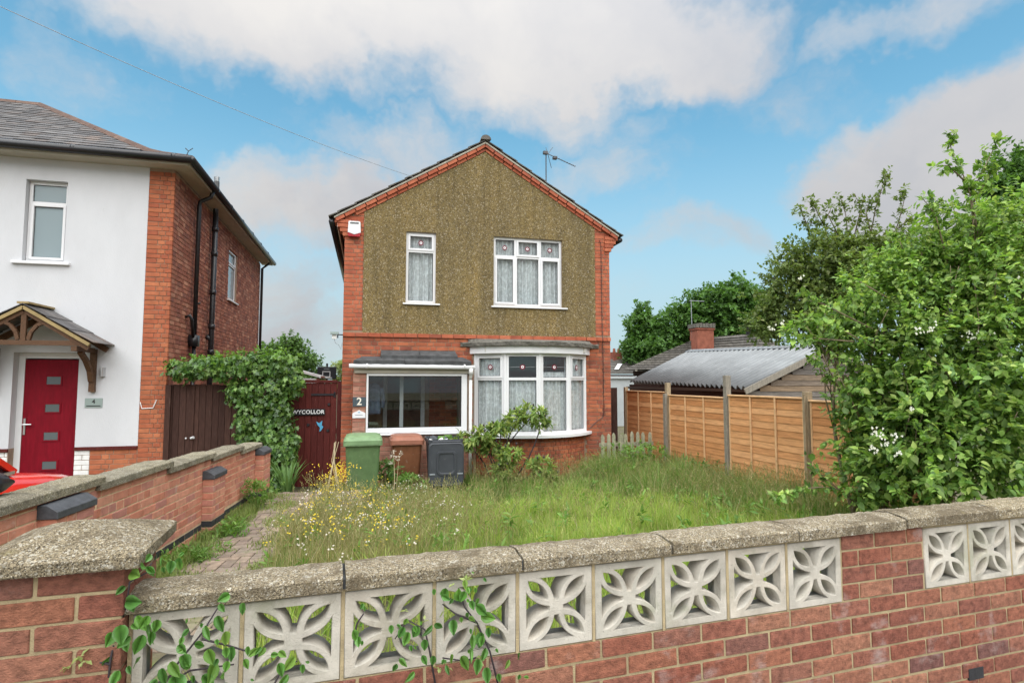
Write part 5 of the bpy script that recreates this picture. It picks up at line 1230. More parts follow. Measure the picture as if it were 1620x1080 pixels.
for s in (-1, 1):
    for y in (3.15, 5.55):
        x = -3.22 + s * .78; wh = MB().tube([(x - s * .1, y, .64), (x + s * .1, y, .64)], .31, 20).build('wheel', 'tyre', car); MB().tube([(x + s * .101, y, .64), (x + s * .105, y, .64)], .2, 14).build('rim', 'chrome', wh)
    x = -3.22 + s * .93
    b = MB(); b.loft([[(x + .095 * math.cos(t), y, 1.335 + q * math.sin(t) * (1 if math.sin(t) > 0 else .9)) for t in [2 * math.pi * i / 16 for i in range(16)]] for y, q in ((4.45, .078), (4.52, .085), (4.60, .07), (4.64, .03))]); mr = b.build('door_mirror', 'black_plastic', car, smooth=True)
    MB().tube([(x, 4.446, 1.337), (x, 4.440, 1.3385)], .066, 16).build('mirror_glass', 'mirror', mr); MB().bar((x - s * .08, 4.55, 1.29), (x - s * .18, 4.6, 1.23), .05, .04).build('mirror_arm', 'black_plastic', mr)
    MB().loft([[(-3.22 + s * (.50 + .16 * t), 6.30 - .33 * t * t, .33 + .56 + .04 * t + z) for t in (0, .5, 1)] + [(-3.22 + s * (.46 + .16 * t), 6.2 - .33 * t * t, .33 + .58 + .04 * t + z) for t in (1, .5, 0)] for z in (0, .1)]).build('headlight', 'frosted', car)

for ch in CAR.children: ch.location += Vector((0, -.24, .045))
# ================================================================== VEGETATION
def pt(x, y, Z): return CAM + (FWD * 900 + RGT * (x - 810) - UPV * (y - 540)) * (Z / 900)
def blobs_px(lst):
    """(px x, px y, depth, rx, ry, rz) -> ellipsoids in the world"""
    return [(*pt(x, y, Z), a, b, c) for x, y, Z, a, b, c in lst]
def big_tree(name, label, base, blobs, mt, n, ll, lw, seed, trunk_r=.2, cat='tree', shell=.45, group=None, nleaf=5, slen=.3, rough=.3, shoots=()):
    g = np.random.default_rng(seed); root = thing(name, label, cat, base, group); tb = MB(); B = Vector(base); top = Vector(np.mean([b[:3] for b in blobs], axis=0))
    fork = B.lerp(top, .55); branch(tb, B, fork, trunk_r, trunk_r * .6, .05, 7, seed, 8)
    for i, b in enumerate(blobs):
        c = Vector(b[:3]); pts = branch(tb, fork.lerp(B, .15 * (i % 3)), c, trunk_r * .45, trunk_r * .1, .12, 7, seed + i, 5)
        for j in range(4):
            d = Vector(rnd_dir(1, g)[0]); d.z = abs(d.z) * .6; branch(tb, pts[3 + j % 3], c + Vector((d.x * b[3], d.y * b[4], d.z * b[5])) * .85, trunk_r * .16, trunk_r * .03, .15, 5, seed + i * 7 + j, 4)
    Pl, Dl = [], []
    for path, Zs in shoots:
        pp = [pt(x, y, Zs) for x, y in path]; tb.tube(pp, [.022 - .016 * i / (len(pp) - 1) for i in range(len(pp))], 5); k = int(sum((pp[i + 1] - pp[i]).length for i in range(len(pp) - 1)) / .07)
        for i in range(k):
            t = (.12 + .88 * i / k) * (len(pp) - 1); a = int(min(t, len(pp) - 1.001)); Pl.append(np.array(pp[a].lerp(pp[a + 1], t - a)) + g.normal(size=3) * .07); Dl.append(np.array((pp[a + 1] - pp[a]).normalized()) + g.normal(size=3) * .9)
    tb.build('trunk', 'bark', root, smooth=True)
    P, D = blob_points(blobs, n, shell, g, rough)
    if Pl: P = np.concatenate([P, np.array(Pl)]); D = np.concatenate([D, np.array(Dl)])
    V, Fc = sprigs(P, D, nleaf, slen, ll, lw, LEAF2, g)
    o = npmesh('crown', V, Fc, mt, root); return root
# far trees beyond the bungalows
big_tree('tree', 'rounded dark green tree furthest left behind the far bungalow', (21.2, 44, 0), blobs_px([(1016, 520, 46, 1.2, 1.2, 1.9), (1010, 555, 46, 1.3, 1.3, 1.4), (1035, 545, 46, 1.4, 1.4, 1.6)]), 'leaf_tree_far', 2600, .26, .2, 101, .22, group='trees behind the bungalows', rough=.25)
big_tree('tree', 'spreading green tree directly behind the bungalow chimney', (25, 43, 0), blobs_px([(1075, 515, 44, 1.8, 1.8, 1.5), (1060, 550, 44, 2.0, 1.8, 1.3), (1110, 540, 44, 1.8, 1.8, 1.6)]), 'leaf_tree_far', 3600, .26, .2, 102, .25, group='trees behind the bungalows', rough=.25)
big_tree('tree', 'tallest dark green tree behind the bungalow ridge', (28, 42, 0), blobs_px([(1130, 480, 43, 1.7, 1.6, 1.3), (1165, 475, 43, 1.7, 1.6, 1.4), (1150, 520, 43, 2.4, 2, 1.6), (1195, 500, 43, 1.8, 1.6, 2.0), (1100, 500, 43, 1.2, 1.2, 1.0)]), 'leaf_tree_far', 5600, .26, .2, 103, .3, group='trees behind the bungalows', rough=.3)
big_tree('tree', 'olive green tree with thin open top beside the corrugated shed', (14.5, 15.5, 0), blobs_px([(1255, 470, 18, .95, .9, .95), (1215, 510, 18, .55, .6, .5), (1300, 420, 18, 1.1, 1, .9), (1355, 415, 18, 1.1, 1, .7), (1405, 420, 18, 1.1, 1, .9), (1320, 490, 18, 1.2, 1, 1.0)]), 'leaf_tree_mid', 5600, .13, .085, 104, .16, nleaf=6, slen=.24, rough=.38, shoots=[(q, 18) for q in ([(1320, 430), (1305, 360), (1290, 330), (1283, 318)], [(1345, 410), (1338, 340), (1330, 312)], [(1370, 410), (1385, 330), (1398, 290), (1402, 276)], [(1400, 410), (1422, 350), (1430, 318), (1432, 305)], [(1300, 440), (1250, 415), (1222, 413)], [(1300, 400), (1272, 345), (1268, 330)], [(1350, 380), (1362, 330), (1352, 306)], [(1290, 410), (1255, 395), (1240, 398)], [(1270, 450), (1225, 440), (1205, 438)], [(1330, 380), (1310, 340), (1318, 322)], [(1380, 380), (1370, 335), (1376, 318)], [(1410, 370), (1440, 345), (1452, 352)], [(1340, 380), (1300, 352), (1276, 352)])])
big_tree('tree', 'dark tree cut off by the right edge of the picture', (22.5, 15, 0), blobs_px([(1600, 290, 21, .9, .9, 1.0), (1625, 350, 21, 1.4, 1.2, 1.2), (1660, 300, 21, 1.6, 1.4, 1.6), (1590, 400, 21, 1.0, 1, .9)]), 'leaf_tree_far', 3600, .17, .12, 105, .2, nleaf=6, slen=.25, rough=.35)
big_tree('tree', 'small light green tree rising behind the ivy and white lean-to', (-3.2, 24, 0), blobs_px([(455, 565, 24, .75, .7, .7), (480, 575, 24, .6, .6, .6), (435, 585, 24, .7, .7, .6), (460, 540, 24, .35, .35, .3), (425, 560, 24, .4, .4, .4), (490, 600, 24, .5, .5, .4)]), 'leaf_tree_light', 1900, .13, .08, 106, .09, nleaf=6, slen=.2, rough=.3)
big_tree('shrub', 'pale flowering shrub glimpsed between backboard and house wall', (-.6, 22.5, 0), blobs_px([(541, 590, 22, .35, .3, .5)]), 'leaf_pale', 260, .11, .08, 107, .04, cat='shrub', nleaf=5, slen=.12)

# the big flowering shrub in the right corner
def mock_orange():
    g = np.random.default_rng(21); root = thing('flowering_shrub', 'large leafy mock orange shrub with white flower clusters in right garden corner', 'shrub', (5.3, 4.9, .3))
    bl = blobs_px([(1440, 700, 5.6, .62, .6, .55), (1385, 690, 5.9, .34, .4, .42), (1395, 620, 5.8, .33, .4, .36), (1378, 760, 5.6, .26, .3, .25), (1540, 720, 5.3, .75, .6, .6), (1450, 580, 5.8, .62, .6, .5), (1560, 580, 5.4, .8, .7, .6),
                   (1400, 500, 6.0, .55, .5, .42), (1330, 520, 6.2, .32, .35, .22), (1278, 520, 6.3, .16, .2, .10), (1480, 450, 6.0, .6, .5, .45), (1560, 440, 5.8, .65, .6, .5), (1440, 420, 6.1, .40, .4, .30), (1620, 470, 5.4, .6, .5, .7), (1520, 370, 6.0, .42, .4, .34), (1590, 370, 5.9, .40, .4, .36), (1600, 660, 5.2, .6, .5, .7)])
    tb = MB(); B = Vector((5.3, 4.9, .3))
    for i, b in enumerate(bl):
        pts = branch(tb, B + Vector((random.uniform(-.25, .25), random.uniform(-.2, .2), 0)), b[:3], .028, .008, .10, 7, 200 + i, 6)
        for j in range(5): d = Vector(rnd_dir(1, g)[0]); branch(tb, pts[3 + j % 4], Vector(b[:3]) + Vector((d.x * b[3], d.y * b[4], abs(d.z) * b[5])) * .95, .009, .003, .12, 5, 300 + i * 9 + j, 5)
    P, D = blob_points(bl, 4700, .5, g, .36)
    # long shoots above and to the left: (pixel path, depth)
    Pl, Dl = [], []
    for path in ([(1555, 420), (1540, 330), (1530, 290), (1505, 240), (1502, 212)], [(1545, 400), (1535, 310), (1560, 260), (1578, 222)], [(1530, 290), (1500, 262), (1478, 262)], [(1540, 320), (1565, 280), (1570, 262)], [(1500, 420), (1480, 340), (1458, 312)], [(1548, 300), (1560, 290), (1572, 292)],
                 [(1400, 560), (1330, 520), (1280, 505), (1238, 525)], [(1350, 540), (1290, 535), (1250, 545)], [(1380, 520), (1300, 480), (1262, 472)], [(1420, 480), (1350, 440), (1330, 445)], [(1330, 620), (1300, 560), (1280, 575)], [(1360, 660), (1325, 590), (1312, 600)], [(1380, 780), (1300, 770), (1250, 775), (1225, 790)], [(1360, 800), (1310, 760), (1285, 740)], [(1600, 420), (1610, 340), (1618, 300)]):
        pp = [pt(x, y, 5.7) for x, y in path]; tb.tube(pp, [.010 - .0075 * i / (len(pp) - 1) for i in range(len(pp))], 5)
        L = sum((pp[i + 1] - pp[i]).length for i in range(len(pp) - 1)); k = max(6, int(L / .045))
        for i in range(k):
            t = (.25 + .75 * i / k) * (len(pp) - 1); a = int(min(t, len(pp) - 1.001)); p = pp[a].lerp(pp[a + 1], t - a); Pl.append(np.array(p) + g.normal(size=3) * .02); d = np.array(pp[a + 1] - pp[a]); Dl.append(d / np.linalg.norm(d) + g.normal(size=3) * .7)
    tb.build('branch', 'twig', root, smooth=True)
    up_ = P[:, 2] > 2.15
    Pi, Di = blob_points(bl, 1700, .0, g, .2)
    V1, F1 = join([sprigs(P[~up_], D[~up_], 7, .13, .070, .047, LEAF6, g, .3, .2), sprigs(np.concatenate([P[up_], P[up_] + g.normal(size=(up_.sum(), 3)) * .05]), np.concatenate([D[up_], D[up_]]), 7, .11, .050, .033, LEAF6, g, .3, .25), sprigs(Pi, Di, 6, .14, .062, .044, LEAF6, g, .3, .1)]); V2, F2 = sprigs(np.array(Pl), np.array(Dl), 6, .07, .062, .040, LEAF6, g, .2, .1)
    V, Fc = join([(V1, F1), (V2, F2)]); nl = len(V) // 7; c = V.reshape(nl, 7, 3).mean(1); dd = (c - np.array(CAM)) @ np.array(FWD)
    # nearest 250 outer leaves as pieces, the rest as one mass
    xs = 810 + 900 * ((c - np.array(CAM)) @ np.array(RGT)) / dd; ys = 540 - 900 * ((c - np.array(CAM)) @ np.array(UPV)) / dd
    ok = np.where((xs > 1200) & (xs < 1612) & (ys > 200) & (ys < 800))[0]; pick = ok[np.argsort(dd[ok])[:250]]; sel = np.zeros(nl, bool); sel[pick] = True
    Vr = V.reshape(nl, 7, 3); rest = Vr[~sel].reshape(-1, 3); T, Fc1 = LEAF6
    o = npmesh('foliage', rest, (Fc1[None] + (np.arange((~sel).sum()) * 7)[:, None, None]).reshape(-1, 3), 'leaf_bush', root); o['kind'] = 'stuff'
    for i in pick: npmesh('leaf', Vr[i], Fc1, 'leaf_bush', root)
    # flower clusters
    for x, y, s in ((1535, 530, 1.5), (1560, 528, 1.2), (1470, 520, 1.2), (1455, 524, .8), (1395, 690, 1.1), (1385, 680, .8), (1400, 700, .8), (1418, 692, 1), (1382, 710, 1), (1420, 716, .8), (1516, 696, 1), (1535, 705, 1.2), (1495, 722, .8), (1567, 722, .9), (1550, 737, .8), (1605, 765, .8), (1620, 435, 1.2), (1222, 520, .9), (1236, 512, .7), (1515, 735, .7), (1440, 645, .5), (1580, 560, .5), (1475, 800, .5), (1265, 440, .6), (1590, 640, .6)):
        c0 = np.array(pt(x, y, 5.05 if x > 1300 else 6.0)); n = int(9 * s); P = c0 + g.normal(size=(n, 3)) * .022 * s; parts = []
        for k in range(4): parts.append(leaves(P, np.array([math.cos(k * 1.57), -.5, math.sin(k * 1.57)]) + g.normal(size=(n, 3)) * .2, np.array([0, -1.0, .3]) + g.normal(size=(n, 3)) * .2, np.full(n, .016), np.full(n, .014), LEAF2))
        npmesh('flower_cluster', *join(parts), 'petal_white', root)
    n = 900; P, D = blob_points(bl, n, .95, g, .2); npmesh('flower_bud', *leaves(P, rnd_dir(n, g) + np.array([0, 0, .8]), rnd_dir(n, g), np.full(n, .014), np.full(n, .010), LEAF2), 'leaf_pale', root)['kind'] = 'stuff'
mock_orange()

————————

_Written task_:
Show every line where the string "picture" appears.

_Reply to the task_:
Write part 5 of the bpy script that recreates this picture. It picks up at line 1230. More parts follow. Measure the picture as if it were 1620x1080 pixels.
big_tree('tree', 'dark tree cut off by the right edge of the picture', (22.5, 15, 0), blobs_px([(1600, 290, 21, .9, .9, 1.0), (1625, 350, 21, 1.4, 1.2, 1.2), (1660, 300, 21, 1.6, 1.4, 1.6), (1590, 400, 21, 1.0, 1, .9)]), 'leaf_tree_far', 3600, .17, .12, 105, .2, nleaf=6, slen=.25, rough=.35)